UPDATE: A Drone Flies in Brooklyn? Pilot Reports Unmanned Aircraft Sighting


Cue the heavy drums and eerie science-fiction score. It looks like drones have already made their way to New York City skies, according to a CNN report.

The pilot of an Alitalia passenger jet heading in to John F. Kennedy Airport for landing yesterday afternoon reported sighting a small unmanned aircraft flying near JKF, according to the report.* The report indicates that the drone came within a few hundred feet of the jet, but luckily didn’t interfere with its landing.

It makes it a little less spooky that the aircraft wasn’t one of those large fixed-winged drones that the U.S. uses to execute bombing strikes in countries such as Afghanistan and Pakistan.

But it’s still pretty damn spooky that the specter of unmanned drones patrolling U.S. skies is no longer a feared possibility but an impending reality. As we’ve reported, the NYPD is now openly flirting with the idea of bringing unmanned aircraft surveillance to the city. Most importantly, President Barack Obama signed the Federal Aviation Authority Modernization and Reform Act of 2012 last month, which is a bill that outlines plans for 30,000 non-military drones to hit U.S skies by 2020.

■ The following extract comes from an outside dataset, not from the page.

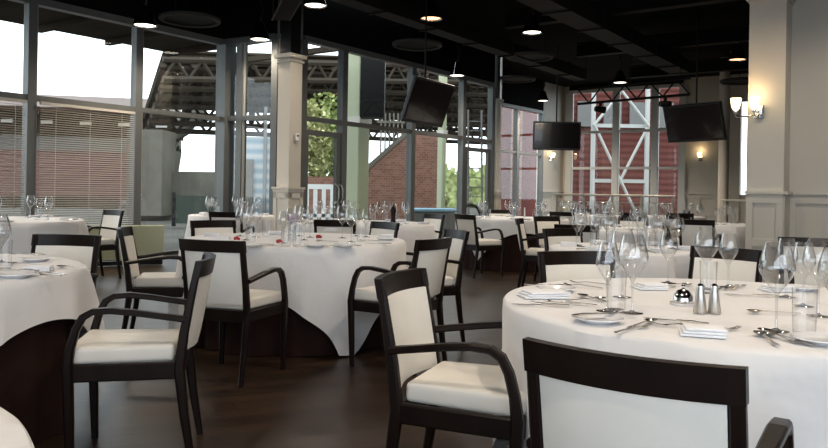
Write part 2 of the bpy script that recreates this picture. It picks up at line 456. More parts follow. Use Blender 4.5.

The details surrounding yesterday’s alleged drone spotting are still murky. Other pilots coming in for landings were notified of the unmanned aircraft sighting, and it appears that two of them reported that they had not spotted it, CNN reports. The FAA and the FBI are investigating the incident.

Here are a few more details from the CNN report:

“The FAA is investigating a report … he saw a small, unmanned or remote-controlled aircraft while on final approach to Runway 31 Right,” according a statement sent to CNN by FAA spokeswoman Laura Brown. “The sighting was approximately four to five miles west of the airport at an altitude of approximately 1,500 feet,” she said…

The Alitalia aircraft did not have to take any evasive action and landed safely at JFK.
Air traffic controllers warned other planes approaching the runway of the drone report, but at least two other pilots radioed they did not see it.

A spokesman for the New York Police Department was not aware of the incident and the Port Authority of New York and New Jersey, which operates the airport, referred CNN to the FAA.

Unmanned aerial systems, sometimes called drones, and other remote-controlled planes could pose a risk to larger passenger aircraft if they collided or were sucked into an engine.

For recreational hobbyists, flying remote-controlled planes is only allowed by the FAA up to 400 feet in the air, and within sight of the operator. If they are going to fly within three miles of an airport, they have to let air traffic controllers know.

Flying unmanned aerial vehicles is illegal for most business purposes; however, governments and public entities such as police departments can apply for permission to operate them …

*Update: Contrary to the original report it appears that the unmanned aircraft was spotted near JFK Airport, not over Brooklyn skies.